Albeit yoga can be enjoyed and practiced anywhere, in any studio--there is that one place that a yogini calls home. And my home I believe is Bliss Yoga Manila. I admit to have been absent in many different ways, returning myself to the practice through another studio had made me love my YHB (yoga homebase) more. I love how it feels like you are not there just for the physical aspect alone (i have gained 2 inches on my waist and I am confident I will be back into shape through yoga again) but for the whole spiritual nourishment that only yoga can bring in cascades. Bliss Yoga Manila in Makati (the original studio) has a charming, homely, best kept yoga secret in Manila feel that is more personal, dedicated and (--lack for a better word) sincere than most studios I have ever been to in the city. Its younger sister in Ortigas has little more of that modern chic touch to it, but both siblings bear the same yogi vibe you could ask for in a yoga studio.

It was the last class of the night with teacher Bianca and it was my first time to attend a vinyasa class under her lead. Not only is she gorgeous,I have to say her teaching style is tops! I not only felt my yoga inside and out and I felt that the rest of the class and myself were guided for the right reasons and to the right outlook as yoga practitioners. Just the way I like it. Right from my first uttkatasana I couldnt stop myself from smiling most of my way throughout the class. At one point Bianca called out to the class "why the serious faces? Its supposed to be a happy thing". Vafan! If they only knew, I was just dying to scream with glee how much of a grand time it was flowing from asana to asana and preparing my best for each with much gusto.

And so I sing and dedicate (as crazy as it seems--but if you have fallen inlove with the practice just like me you'll know what I mean) the classic Peaches and Herb hit "Reunited" to my practice, my yoga homebase, my mat, my garb, myself and to anything that simply deserves to be in "yoga". Truly when home calls for all things, it calls at a right time.




Tuesday, January 10, 2012

A Day On My Mat - 1

Now I wish I had started this at the beginning of the year, but maybe a week shy wouldnt hurt..

Each class is different from the other, regardless if its the same vinyasa flow or whathaveyou on any given time. More often than not yogis encounter quite often a lot of familiarity. same routines, the same asanas, the same teachers and students and (hopefully i dread not that anybody does the) same yoga pants?... And tonight I had a wonderful Power Yoga session lead by the very inspiring Roland Dela Cruz founder of Bliss Yoga Manila in Greenhills (my homebase). And "today's lesson" (for me) in yoga was never give up on yourself  when the going gets tough, whether i'm solid as a rock or wobbling like a canoe in the eye of a storm.
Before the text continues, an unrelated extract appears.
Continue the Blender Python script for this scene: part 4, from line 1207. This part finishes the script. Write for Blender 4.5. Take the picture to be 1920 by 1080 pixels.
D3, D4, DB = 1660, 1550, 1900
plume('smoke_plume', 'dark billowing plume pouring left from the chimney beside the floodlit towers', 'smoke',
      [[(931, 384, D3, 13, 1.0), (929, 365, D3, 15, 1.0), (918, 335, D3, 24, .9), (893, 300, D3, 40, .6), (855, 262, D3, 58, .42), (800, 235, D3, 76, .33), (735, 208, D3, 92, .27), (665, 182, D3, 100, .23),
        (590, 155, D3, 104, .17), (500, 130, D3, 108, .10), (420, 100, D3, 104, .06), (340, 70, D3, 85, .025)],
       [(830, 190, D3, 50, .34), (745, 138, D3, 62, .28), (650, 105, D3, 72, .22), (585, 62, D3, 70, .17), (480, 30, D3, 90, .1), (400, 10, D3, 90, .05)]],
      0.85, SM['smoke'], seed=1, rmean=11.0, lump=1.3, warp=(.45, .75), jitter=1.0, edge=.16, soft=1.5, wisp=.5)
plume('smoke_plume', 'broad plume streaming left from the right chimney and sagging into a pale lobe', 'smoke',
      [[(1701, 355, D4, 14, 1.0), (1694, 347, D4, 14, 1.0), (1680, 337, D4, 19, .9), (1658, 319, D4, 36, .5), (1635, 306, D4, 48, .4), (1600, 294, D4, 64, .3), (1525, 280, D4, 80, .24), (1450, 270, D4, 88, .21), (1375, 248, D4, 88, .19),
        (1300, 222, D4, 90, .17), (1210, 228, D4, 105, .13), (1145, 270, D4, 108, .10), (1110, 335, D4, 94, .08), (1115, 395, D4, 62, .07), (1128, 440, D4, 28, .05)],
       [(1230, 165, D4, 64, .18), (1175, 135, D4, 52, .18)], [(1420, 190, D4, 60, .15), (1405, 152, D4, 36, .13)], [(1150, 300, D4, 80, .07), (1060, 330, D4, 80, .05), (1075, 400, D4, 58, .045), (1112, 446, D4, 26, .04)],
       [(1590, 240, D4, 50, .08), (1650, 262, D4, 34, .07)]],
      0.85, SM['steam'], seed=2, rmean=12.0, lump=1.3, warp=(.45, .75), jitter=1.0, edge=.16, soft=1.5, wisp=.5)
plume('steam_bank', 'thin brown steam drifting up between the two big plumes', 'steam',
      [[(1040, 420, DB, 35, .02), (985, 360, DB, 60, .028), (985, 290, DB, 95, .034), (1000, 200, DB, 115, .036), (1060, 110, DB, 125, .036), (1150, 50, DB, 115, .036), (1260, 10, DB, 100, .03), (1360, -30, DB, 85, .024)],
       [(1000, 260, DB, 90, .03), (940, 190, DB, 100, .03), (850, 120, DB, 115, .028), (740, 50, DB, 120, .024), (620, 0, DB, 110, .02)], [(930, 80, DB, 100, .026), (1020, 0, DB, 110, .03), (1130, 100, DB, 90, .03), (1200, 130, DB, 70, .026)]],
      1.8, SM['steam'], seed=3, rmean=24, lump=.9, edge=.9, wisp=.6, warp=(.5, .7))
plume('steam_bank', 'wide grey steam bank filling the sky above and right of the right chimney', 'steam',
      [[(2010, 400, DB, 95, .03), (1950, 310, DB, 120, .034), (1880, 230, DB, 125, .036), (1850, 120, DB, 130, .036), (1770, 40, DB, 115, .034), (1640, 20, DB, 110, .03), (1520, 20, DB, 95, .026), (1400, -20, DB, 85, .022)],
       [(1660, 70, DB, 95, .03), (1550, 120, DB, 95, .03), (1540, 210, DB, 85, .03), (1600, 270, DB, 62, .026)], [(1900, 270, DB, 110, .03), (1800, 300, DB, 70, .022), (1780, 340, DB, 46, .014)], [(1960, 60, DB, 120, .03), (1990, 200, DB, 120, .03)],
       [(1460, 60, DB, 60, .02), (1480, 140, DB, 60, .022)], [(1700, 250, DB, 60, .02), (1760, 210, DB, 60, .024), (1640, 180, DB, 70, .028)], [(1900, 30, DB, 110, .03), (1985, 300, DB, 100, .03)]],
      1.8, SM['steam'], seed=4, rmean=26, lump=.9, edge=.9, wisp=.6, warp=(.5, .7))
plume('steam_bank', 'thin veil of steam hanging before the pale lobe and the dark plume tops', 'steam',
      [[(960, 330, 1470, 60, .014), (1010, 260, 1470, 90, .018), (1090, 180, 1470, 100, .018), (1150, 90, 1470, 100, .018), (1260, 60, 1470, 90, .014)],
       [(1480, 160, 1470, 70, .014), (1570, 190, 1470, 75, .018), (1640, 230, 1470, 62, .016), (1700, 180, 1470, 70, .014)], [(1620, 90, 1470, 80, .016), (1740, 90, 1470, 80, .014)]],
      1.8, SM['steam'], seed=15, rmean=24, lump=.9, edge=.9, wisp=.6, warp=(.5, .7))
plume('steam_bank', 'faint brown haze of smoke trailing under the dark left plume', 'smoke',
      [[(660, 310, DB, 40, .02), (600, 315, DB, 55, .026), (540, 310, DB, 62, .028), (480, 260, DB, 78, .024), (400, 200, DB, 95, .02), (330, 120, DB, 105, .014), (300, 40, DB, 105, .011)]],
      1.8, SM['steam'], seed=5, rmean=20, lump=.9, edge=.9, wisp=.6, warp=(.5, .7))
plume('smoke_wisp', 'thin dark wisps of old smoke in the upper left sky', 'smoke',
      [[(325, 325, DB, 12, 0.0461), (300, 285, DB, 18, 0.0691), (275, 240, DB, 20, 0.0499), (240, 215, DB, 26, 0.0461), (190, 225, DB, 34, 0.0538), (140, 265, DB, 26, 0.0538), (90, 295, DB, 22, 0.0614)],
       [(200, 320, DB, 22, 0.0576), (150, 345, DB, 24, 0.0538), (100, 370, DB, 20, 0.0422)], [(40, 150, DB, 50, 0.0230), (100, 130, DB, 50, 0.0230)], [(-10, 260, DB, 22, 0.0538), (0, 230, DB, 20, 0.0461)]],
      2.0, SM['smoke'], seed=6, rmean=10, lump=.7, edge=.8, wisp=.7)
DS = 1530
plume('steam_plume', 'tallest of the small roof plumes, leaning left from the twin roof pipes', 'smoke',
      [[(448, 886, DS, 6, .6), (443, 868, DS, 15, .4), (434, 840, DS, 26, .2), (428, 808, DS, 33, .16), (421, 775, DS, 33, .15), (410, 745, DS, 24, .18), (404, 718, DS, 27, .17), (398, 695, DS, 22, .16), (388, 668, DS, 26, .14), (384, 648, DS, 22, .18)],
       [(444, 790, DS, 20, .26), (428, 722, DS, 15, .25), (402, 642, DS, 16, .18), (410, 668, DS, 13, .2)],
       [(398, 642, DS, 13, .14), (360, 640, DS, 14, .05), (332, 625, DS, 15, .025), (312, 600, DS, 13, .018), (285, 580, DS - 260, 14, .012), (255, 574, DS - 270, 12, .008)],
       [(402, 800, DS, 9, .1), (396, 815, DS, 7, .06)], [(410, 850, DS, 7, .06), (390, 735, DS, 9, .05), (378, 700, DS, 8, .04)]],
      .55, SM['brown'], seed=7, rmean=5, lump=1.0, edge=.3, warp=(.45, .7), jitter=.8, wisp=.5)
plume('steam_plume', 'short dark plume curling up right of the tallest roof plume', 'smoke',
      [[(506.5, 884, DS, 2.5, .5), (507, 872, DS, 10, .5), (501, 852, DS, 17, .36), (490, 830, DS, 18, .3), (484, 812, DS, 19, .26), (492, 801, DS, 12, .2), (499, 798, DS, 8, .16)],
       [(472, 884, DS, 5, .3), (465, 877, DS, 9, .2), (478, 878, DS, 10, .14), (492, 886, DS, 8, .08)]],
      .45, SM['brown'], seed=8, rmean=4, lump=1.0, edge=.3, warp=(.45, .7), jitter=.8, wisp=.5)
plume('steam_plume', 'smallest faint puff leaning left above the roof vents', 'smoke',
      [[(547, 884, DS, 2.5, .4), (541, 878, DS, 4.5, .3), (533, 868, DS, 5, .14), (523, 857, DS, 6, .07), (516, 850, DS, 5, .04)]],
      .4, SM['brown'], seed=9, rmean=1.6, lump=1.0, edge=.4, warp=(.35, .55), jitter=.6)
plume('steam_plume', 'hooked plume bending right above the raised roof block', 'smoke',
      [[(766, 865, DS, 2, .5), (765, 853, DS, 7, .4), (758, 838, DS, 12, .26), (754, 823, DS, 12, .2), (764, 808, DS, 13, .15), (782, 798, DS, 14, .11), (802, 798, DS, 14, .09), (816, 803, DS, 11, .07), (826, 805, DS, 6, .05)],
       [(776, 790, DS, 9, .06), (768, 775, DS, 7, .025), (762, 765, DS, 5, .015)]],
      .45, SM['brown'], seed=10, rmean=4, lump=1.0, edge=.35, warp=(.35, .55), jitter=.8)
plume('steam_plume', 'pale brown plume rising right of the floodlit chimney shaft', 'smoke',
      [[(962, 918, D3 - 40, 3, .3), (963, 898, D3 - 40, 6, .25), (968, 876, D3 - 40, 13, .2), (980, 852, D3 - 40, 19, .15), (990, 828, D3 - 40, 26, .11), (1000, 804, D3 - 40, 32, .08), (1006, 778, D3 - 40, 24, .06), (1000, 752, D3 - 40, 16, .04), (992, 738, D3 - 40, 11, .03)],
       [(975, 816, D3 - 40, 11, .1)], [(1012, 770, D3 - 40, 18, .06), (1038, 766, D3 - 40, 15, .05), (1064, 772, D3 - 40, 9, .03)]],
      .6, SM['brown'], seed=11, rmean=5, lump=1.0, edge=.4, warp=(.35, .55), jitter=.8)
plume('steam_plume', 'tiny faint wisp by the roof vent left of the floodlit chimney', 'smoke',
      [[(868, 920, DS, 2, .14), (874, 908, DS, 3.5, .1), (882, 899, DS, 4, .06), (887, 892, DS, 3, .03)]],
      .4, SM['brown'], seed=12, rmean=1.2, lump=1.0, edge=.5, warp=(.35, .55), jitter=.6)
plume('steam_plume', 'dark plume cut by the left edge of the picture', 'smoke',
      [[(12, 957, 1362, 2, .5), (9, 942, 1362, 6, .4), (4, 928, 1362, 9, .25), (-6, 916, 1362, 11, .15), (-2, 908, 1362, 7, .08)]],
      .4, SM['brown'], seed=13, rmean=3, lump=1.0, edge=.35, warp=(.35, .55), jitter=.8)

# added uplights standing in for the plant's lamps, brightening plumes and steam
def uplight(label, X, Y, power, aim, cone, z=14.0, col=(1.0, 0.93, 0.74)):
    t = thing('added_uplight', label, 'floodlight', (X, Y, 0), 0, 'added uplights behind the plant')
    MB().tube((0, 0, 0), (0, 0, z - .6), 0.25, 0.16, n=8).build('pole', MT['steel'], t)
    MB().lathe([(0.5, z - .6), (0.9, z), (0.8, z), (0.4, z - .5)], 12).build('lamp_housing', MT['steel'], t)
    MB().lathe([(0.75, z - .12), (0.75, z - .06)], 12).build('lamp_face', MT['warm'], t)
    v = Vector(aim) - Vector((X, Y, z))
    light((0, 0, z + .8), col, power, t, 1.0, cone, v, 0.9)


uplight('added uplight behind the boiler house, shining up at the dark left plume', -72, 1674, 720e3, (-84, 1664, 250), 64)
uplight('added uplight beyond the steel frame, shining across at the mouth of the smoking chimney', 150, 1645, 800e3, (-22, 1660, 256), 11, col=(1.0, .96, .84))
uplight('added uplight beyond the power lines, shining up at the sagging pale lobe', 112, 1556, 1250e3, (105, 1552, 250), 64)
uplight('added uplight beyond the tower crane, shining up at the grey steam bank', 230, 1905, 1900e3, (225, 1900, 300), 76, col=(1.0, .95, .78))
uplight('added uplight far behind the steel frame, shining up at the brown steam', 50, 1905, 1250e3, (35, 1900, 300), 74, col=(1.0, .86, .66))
What? How did i? Oh yes let me tell you how a pro beginner gets it done. hehe. It just felt like i was in much much coordination to send energy to all parts of my body down to my fingernails to keep myself in strength and knocking over.  But even on moments I fell off a pose, i  imagine breathing into every part of the human anatomy to haul myself back into position, empty my mind and focus on creating deep ujayi breaths. Yes breathe-- strong and steady breathing while keeping in good form will help see one through (something i had to learn the hard way!).

now my first date with yoga in the city (since i got back from living and practicing yoga in boracay) was with bikram yoga eastwood for a trial week. since then i had NEVER stopped sweating like a bitch at every yoga session sans the heaters! in present time sometimes it still secretly embarrasses me (a tiny tiny molecular bit)  when my teachers align me with their guiding hands while i stand/sit/lie/bend/kneel/twist there flowing like a faucet of sweat. :D

todays class had me pouring it out more than any other i had since 2012  had broken out and truly this rivermouth glazing allover me wasnt just going to stop my yoga session. as i was all about sticking it out not just because i have to or yes i wanted to kick ass. but somehow in my aspiring yoga teacher/student extraordinaire wannabe head of mine was that i believed i was built for it. like what jubei kebagami said in the anime ninjas scroll, "dont think just do". regardless of the provocative swaying, the occasional vertigo from pose after pose, the quaking muscles, strands of hair from a then neatly tucked bun straying everywhere. i still felt that i could do it and there i was, i did.

but before i can go on with this newfound cockiness, i could also be wrong and all that magic happening in there was simply from the fountain of powerful energy of a teacher leading the class that really inspired me to do it and to do it for myself and that it wasnt just me! or maybe the energy vitamin drink i was chugging down before class started to kick in (hello 711!). but whatever it was it had embed in me a solid sense of self that each and every soul is born with. a spark that sleeps within for the most of us (quite often in mine) and is in dire need of ignition. cherish and hone it, baby y'all got it! now what was it? yes, there it is-- inner strength.